Tuesday, 16 July 2013

Do Not Become A Slave

No longer allow this thing that I am to be made a slave.
                                          Meditations 2:2

     For Marcus, the best part of himself is not his body or breath, but his reasoning faculty, his ruling reason. By nature, this portion of man is free and exercises complete autonomy over itself. But it becomes slavish when mingled with Vice, with Passion. The Ruling Faculty, if it is to remain free and not fall into slavery, must deny entry to the Passions. Reason is more powerful than Vice and can always eradicate it, but not while consorting with it.     

Monday, 8 July 2013

Old Man, Rejoice In Your Old Age!

Think about yourself as follows: "You are an old man."
                                             
Meditations 2:2

     While I do not deny that a young man can become wise and good, and that Reason is an adequate remedy for the Passions at any age, the old man very obviously has many natural advantages over the youth. He has a certain wisdom that only experience can bring; he is not afflicted by that crusading and (arrogantly) idealistic enthusiasm of the young man; he has learned patience and is slower to anger.
     As for his body, it is weaker and grows tired more easily. In one of his moral epistles, the Roman Stoic Seneca considers this also to be an advantage that the old have over the young. He noted that in his own old age he required only a short period of physical exercise each day as his body tired quickly, which,  happily, allowed him "to return quickly from the body to the mind." The body only grows weaker with age, but the mind, as Seneca himself in that same epistle asserts, grows better with the passing of time. What folly that we would spend more time worrying about and training that which must necessarily weaken with time, while neglecting that which can strengthen continuously if we would only show it some care and attention!   
     But perhaps the greatest advantage that the old man has over the young man is one which Nature Herself has bestowed upon him. She has spared him the greater part the carnal afflictions that he experienced in his youth. But again, what folly that some men would reject this merciful benefit and willingly take drugs meant to give them back the terrible libido of their younger days! 
     The good man lives according to Nature; he does not rage against her. He operates according to the reality of the Universe, not contrary to it. And he accepts that reality, not longing for another one (and one that cannot be). He will say to himself simply 'You are an old man', without adding the clause 'but you would be better off as a young man'.
     Old man, rejoice in your old age! You have tremendous advantages over the young man! Your path to Virtue is shorter and easier than his!    

Monday, 1 July 2013

Priorities

But as one already dying, disdain the flesh: it is gore, a little bone, and a wreathed pile of sinews, veins, and arteries. Observe the breath, too, what sort of thing it is: mere wind. And never the same wind at that, but every moment belched out and gulped down again. Then, thirdly, there is the Ruling Faculty. 

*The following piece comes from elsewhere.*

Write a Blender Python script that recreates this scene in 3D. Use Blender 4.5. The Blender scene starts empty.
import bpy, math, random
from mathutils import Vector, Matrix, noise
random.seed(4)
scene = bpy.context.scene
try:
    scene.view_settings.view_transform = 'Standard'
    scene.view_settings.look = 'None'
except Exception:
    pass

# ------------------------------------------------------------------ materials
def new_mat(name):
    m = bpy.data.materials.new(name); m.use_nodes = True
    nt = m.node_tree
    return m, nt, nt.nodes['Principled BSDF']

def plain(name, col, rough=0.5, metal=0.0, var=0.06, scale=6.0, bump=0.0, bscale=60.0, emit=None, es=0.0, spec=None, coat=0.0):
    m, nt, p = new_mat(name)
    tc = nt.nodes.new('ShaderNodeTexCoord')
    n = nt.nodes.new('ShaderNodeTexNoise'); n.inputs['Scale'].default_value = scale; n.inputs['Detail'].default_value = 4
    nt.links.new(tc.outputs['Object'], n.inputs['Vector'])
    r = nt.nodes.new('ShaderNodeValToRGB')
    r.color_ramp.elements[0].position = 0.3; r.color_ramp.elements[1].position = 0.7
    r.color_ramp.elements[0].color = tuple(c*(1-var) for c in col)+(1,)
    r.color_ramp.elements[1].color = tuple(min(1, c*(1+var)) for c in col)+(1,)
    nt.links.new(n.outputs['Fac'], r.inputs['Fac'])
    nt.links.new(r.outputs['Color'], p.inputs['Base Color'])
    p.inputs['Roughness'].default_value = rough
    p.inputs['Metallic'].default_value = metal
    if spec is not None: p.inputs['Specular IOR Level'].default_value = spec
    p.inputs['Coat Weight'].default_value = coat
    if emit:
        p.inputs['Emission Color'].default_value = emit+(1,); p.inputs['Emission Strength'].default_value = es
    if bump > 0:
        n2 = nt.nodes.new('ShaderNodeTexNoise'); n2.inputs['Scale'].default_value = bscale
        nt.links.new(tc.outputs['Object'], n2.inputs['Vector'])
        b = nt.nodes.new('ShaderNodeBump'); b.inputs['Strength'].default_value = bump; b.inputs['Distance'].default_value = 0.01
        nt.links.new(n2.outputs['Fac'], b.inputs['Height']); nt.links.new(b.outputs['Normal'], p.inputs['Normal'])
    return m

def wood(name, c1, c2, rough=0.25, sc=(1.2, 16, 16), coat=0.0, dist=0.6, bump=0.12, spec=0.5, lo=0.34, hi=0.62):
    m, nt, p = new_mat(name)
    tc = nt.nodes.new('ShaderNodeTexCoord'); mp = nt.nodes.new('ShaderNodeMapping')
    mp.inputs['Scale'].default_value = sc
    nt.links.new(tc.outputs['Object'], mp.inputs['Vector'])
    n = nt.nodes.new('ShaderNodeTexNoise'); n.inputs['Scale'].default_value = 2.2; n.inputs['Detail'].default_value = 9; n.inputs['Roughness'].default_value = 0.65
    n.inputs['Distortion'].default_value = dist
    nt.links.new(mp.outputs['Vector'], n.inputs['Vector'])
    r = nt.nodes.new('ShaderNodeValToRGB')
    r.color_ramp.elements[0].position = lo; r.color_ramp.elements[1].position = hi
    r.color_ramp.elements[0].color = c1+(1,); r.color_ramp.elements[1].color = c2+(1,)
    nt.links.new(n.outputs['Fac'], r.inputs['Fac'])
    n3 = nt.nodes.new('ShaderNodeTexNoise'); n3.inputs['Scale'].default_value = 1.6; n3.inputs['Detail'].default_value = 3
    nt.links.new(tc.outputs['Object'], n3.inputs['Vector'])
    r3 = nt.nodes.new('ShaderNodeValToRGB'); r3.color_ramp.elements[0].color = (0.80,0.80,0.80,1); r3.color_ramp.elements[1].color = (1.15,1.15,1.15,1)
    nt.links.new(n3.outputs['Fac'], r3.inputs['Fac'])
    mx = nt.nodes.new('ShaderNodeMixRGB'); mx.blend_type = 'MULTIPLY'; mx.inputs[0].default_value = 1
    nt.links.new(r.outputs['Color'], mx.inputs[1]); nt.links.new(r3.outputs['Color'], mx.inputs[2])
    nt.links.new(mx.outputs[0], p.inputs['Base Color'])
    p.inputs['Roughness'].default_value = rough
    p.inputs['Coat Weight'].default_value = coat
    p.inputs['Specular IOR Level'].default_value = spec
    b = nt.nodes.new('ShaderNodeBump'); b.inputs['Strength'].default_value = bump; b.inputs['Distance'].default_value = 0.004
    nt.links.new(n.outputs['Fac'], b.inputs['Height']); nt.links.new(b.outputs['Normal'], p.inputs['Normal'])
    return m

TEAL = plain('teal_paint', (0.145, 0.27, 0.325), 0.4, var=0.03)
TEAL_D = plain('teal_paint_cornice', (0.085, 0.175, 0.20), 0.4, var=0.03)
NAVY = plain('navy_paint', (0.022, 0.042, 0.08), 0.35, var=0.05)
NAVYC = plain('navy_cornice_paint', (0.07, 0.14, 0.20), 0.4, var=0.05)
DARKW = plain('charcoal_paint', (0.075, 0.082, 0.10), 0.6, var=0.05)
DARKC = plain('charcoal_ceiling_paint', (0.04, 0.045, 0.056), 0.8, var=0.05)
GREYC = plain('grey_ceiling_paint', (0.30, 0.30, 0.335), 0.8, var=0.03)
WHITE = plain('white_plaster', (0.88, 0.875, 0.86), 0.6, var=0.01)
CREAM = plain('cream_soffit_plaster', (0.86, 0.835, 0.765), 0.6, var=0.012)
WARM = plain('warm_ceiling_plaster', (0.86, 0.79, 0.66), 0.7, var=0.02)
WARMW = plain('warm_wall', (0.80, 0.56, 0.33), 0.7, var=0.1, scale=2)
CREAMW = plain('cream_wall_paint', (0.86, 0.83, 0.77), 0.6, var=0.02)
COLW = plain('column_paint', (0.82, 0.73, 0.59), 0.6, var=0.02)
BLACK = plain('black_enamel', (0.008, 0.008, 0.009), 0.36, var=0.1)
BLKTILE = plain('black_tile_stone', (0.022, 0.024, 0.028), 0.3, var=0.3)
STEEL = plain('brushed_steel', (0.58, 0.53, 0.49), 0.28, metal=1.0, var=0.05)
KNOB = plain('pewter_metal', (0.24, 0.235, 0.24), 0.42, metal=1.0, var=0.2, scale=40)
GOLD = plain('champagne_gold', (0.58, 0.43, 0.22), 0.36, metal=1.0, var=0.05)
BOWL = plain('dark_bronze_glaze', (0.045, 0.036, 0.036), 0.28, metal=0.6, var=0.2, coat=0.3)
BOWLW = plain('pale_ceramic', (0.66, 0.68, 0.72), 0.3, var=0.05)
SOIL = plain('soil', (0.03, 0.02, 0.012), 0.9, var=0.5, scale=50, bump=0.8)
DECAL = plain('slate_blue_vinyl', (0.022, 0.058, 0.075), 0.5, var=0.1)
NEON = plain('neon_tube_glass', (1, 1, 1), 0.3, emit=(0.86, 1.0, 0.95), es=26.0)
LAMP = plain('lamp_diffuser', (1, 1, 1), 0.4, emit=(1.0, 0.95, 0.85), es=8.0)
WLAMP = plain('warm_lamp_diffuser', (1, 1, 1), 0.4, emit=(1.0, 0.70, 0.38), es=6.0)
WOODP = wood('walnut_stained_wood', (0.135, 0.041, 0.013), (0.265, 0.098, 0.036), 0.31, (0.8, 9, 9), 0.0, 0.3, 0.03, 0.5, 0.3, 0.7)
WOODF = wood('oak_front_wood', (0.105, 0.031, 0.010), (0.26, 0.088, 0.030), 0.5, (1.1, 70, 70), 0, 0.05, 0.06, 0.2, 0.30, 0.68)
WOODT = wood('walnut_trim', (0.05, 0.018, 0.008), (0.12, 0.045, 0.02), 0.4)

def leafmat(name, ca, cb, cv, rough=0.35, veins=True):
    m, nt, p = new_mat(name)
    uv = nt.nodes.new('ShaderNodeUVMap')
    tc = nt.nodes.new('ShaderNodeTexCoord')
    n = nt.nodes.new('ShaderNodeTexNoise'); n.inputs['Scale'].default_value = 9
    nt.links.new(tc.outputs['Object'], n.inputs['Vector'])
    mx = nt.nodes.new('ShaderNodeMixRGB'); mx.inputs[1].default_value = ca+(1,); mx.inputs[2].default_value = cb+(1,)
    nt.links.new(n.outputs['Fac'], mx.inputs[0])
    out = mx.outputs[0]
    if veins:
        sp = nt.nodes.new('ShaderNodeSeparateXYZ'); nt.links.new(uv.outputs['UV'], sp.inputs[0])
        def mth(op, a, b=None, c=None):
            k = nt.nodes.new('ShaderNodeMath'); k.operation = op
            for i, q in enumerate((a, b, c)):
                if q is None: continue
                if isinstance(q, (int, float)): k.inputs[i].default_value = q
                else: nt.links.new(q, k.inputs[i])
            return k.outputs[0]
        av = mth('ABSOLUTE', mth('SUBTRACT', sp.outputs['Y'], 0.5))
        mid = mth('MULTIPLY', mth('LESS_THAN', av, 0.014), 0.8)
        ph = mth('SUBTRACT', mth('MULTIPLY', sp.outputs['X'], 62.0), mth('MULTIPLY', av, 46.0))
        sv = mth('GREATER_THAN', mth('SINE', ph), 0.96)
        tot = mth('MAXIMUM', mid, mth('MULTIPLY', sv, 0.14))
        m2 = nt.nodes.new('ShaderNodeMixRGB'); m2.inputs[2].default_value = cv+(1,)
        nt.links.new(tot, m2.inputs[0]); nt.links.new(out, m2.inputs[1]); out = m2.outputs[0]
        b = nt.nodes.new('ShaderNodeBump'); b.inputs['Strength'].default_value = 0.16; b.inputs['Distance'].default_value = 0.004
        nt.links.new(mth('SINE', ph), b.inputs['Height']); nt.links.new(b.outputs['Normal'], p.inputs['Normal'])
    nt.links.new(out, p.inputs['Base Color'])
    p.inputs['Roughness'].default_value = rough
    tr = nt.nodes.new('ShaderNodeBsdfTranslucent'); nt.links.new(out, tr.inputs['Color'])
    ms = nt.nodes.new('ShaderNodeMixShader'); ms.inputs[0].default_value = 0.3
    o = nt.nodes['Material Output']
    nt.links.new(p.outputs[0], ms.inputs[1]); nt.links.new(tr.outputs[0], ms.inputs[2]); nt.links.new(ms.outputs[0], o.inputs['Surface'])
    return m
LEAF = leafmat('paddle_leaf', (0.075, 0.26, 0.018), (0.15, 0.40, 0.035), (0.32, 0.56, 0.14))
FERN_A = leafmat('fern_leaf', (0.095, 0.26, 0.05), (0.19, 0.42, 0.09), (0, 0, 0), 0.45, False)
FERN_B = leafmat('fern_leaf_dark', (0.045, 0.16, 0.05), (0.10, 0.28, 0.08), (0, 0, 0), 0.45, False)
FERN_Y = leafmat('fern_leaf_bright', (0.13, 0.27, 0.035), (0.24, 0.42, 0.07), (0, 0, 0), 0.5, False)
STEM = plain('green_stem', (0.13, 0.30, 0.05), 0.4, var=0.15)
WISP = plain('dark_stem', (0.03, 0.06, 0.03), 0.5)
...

                                            Meditations 2:2

     For Marcus Aurelius, a person consists of three things: the paltry body, the air he breaths, and the ruling or reasoning faculty that guides him. The ancient Stoics believed that our most basic instinct is towards self-preservation, and thus it is entirely natural to be inclined towards the preservation of all three components.
     We err and act against Nature, however, when we fail to recognize (or forget) that these three elements of us exist in a hierarchical relationship. And many of us (especially in this age of rampant Healthism in the First World nations) commit a graver offence against Nature and against ourselves when we confuse the order of this hierarchy, regarding the most important component lightly, while situating the least important part in its place. 
     This confusion is evidenced by the small fortunes spent on gym memberships and personal trainers, over-priced and quite unnecessary organic foods and all manner of nutritional supplements, and an unhealthy amount of interest in the health of the body at the expense of the health of the soul and refinement of the mind. Not only does this over-evalutation of the body draw attention away from the reasoning faculty, but it even harms it. Far from helping to eradicate the Passions, it excites them, provoking in us not the Virtue of Bravery, but the Vices of Fear and Anxiety. 
     An inordinate concern for one's health is not the only way we disturb this hierarchy. A man may show little concern for his bodily health, but still live only for bodily pleasure and comfort. Today's gluttons call  themselves "foodies"; the womanizer, though having succumbed to womanish Passions, thinks himself manly; the avid vacationer who exists for weekend getaways bronzes in the sun and darkens his soul; the luxurious man softens his mind as well as his body. Again the reasoning faculty is neglected and even damaged. Intemperance and Luxury are cultivated, not the reasoning faculty, and therefore not the Virtue of Temperance, which that reasoning faculty naturally leads one to.
     Marcus urges himself to disdain the flesh "as" one already dying.  As another Stoic, Seneca the Younger, often reminds us, we are in fact dying daily. Let us set our priorities in order while there is still time.